Recebi uma mensagem de alguém muito incomodado com uma fala minha no programa Lado B, do Brazil Journal, com Marcos Lisboa e Juliano Spyer, também colunistas da Folha. A pessoa dizia que eu estava oferecendo uma visão “romântica” da realidade ao sugerir que, na média, o evangélico pobre não vê o patrão como inimigo. Que, em vez disso, ele aspira a ocupar esse lugar. Para esse crítico, faltava ali uma leitura estrutural, um reconhecimento das violências cotidianas e das barreiras que impedem esse sonho de se concretizar.
Mas o ponto não era esse. Meu argumento não é que todos vão virar patrões, nem que a desigualdade brasileira pode ser superada pela mera força de vontade. O que defendi, e continuo acreditando, é que esse desejo de ocupar o lugar do patrão é, para muita gente, um gesto simbólico de dignidade. Ele expressa vontade de autonomia, reconhecimento e capacidade de gerar oportunidades para outros. É um sonho com sentido econômico e moral. E a política pública que quiser se conectar com essas pessoas precisa, no mínimo, considerar esse horizonte como legítimo.
Nesse sentido, como afirmou recentemente o economista Ricardo Paes de Barros, parece haver um consenso crescente entre decisores: o pobre quer trabalhar. Parece pouco, mas não é. Essa é uma mudança relevante no imaginário da política social. A tarefa agora é entender que esse desejo não é homogêneo. Ele se expressa por meio de aspirações diversas, que nem sempre cabem nas estruturas que o Estado costuma oferecer. Aceitar que pessoas em vulnerabilidade têm projetos, mesmo que desconectados das oportunidades locais, é o primeiro passo.

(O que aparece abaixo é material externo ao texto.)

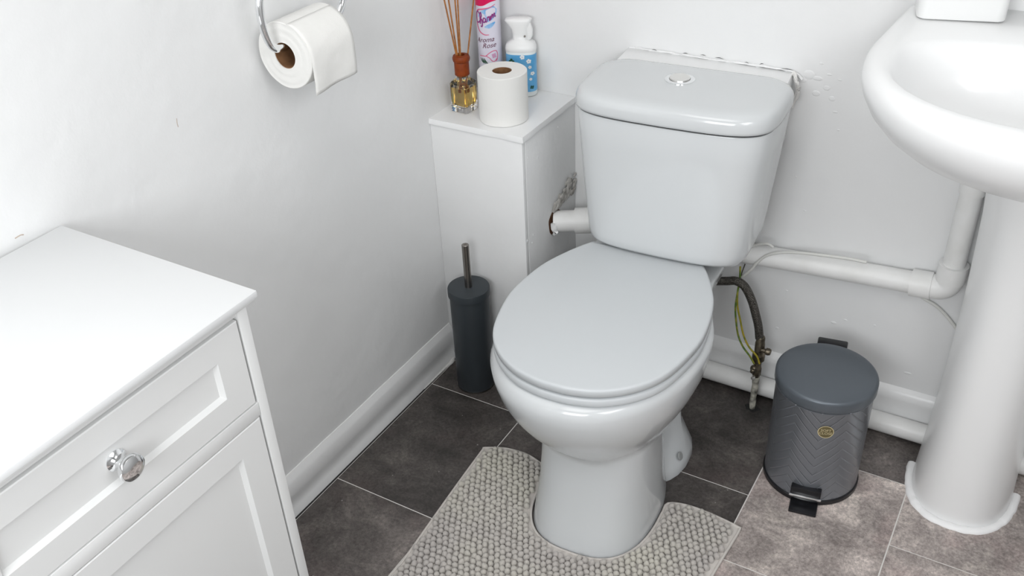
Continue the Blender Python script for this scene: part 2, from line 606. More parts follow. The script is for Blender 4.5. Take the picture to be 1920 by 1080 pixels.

Assim, abordagens como o Graduation Approach têm atraído a atenção de formuladores de política ao redor do mundo. O modelo combina apoio financeiro inicial com acompanhamento, formação e conexão com mercados locais, gerando impactos duradouros em renda e autonomia. Mas o mais relevante é a premissa de que cada pessoa é protagonista do seu processo e que é preciso investir tempo e inteligência institucional para compreender seus contextos, capacidades e desejos.
No Brasil, alguns programas recentes apontam nessa direção. O Nossa Gente Paraná promove acompanhamento intersetorial e busca ligar proteção social à inserção produtiva. Na Paraíba, o Incluir Paraíba foca a agricultura familiar e o fomento a atividades sustentáveis. O programa federal Acredita no Primeiro Passo aposta em microcrédito, qualificação e conexão com vagas formais.
Mais recentemente, o SuperAção SP propõe planos personalizados para famílias em situação de pobreza, combinando renda, acesso a serviços e acompanhamento. São propostas distintas, mas que compartilham uma intuição comum: é preciso partir dos sonhos e das realidades de quem se quer incluir. Ainda é cedo para saber se esses programas têm alcançado seus objetivos. Avaliações externas serão essenciais para medir seus efeitos na vida dos beneficiários.
Quando falo que o “sonho de ser patrão” é legítimo, quero dizer que não se faz política ignorando as aspirações dos mais vulneráveis. Parte desses sonhos não vai se realizar, como muitos dos nossos também não se realizam. Mas esse é o ponto de partida. A tarefa da política é construir caminhos plausíveis, sem deslegitimar o que as pessoas querem.
Talvez o trabalho mais difícil da política social seja esse: escutar sem prometer o que não se pode cumprir e, ainda assim, não trair o que se ouviu. A dignidade não está apenas na realização dos sonhos, mas no direito de continuar tendo um.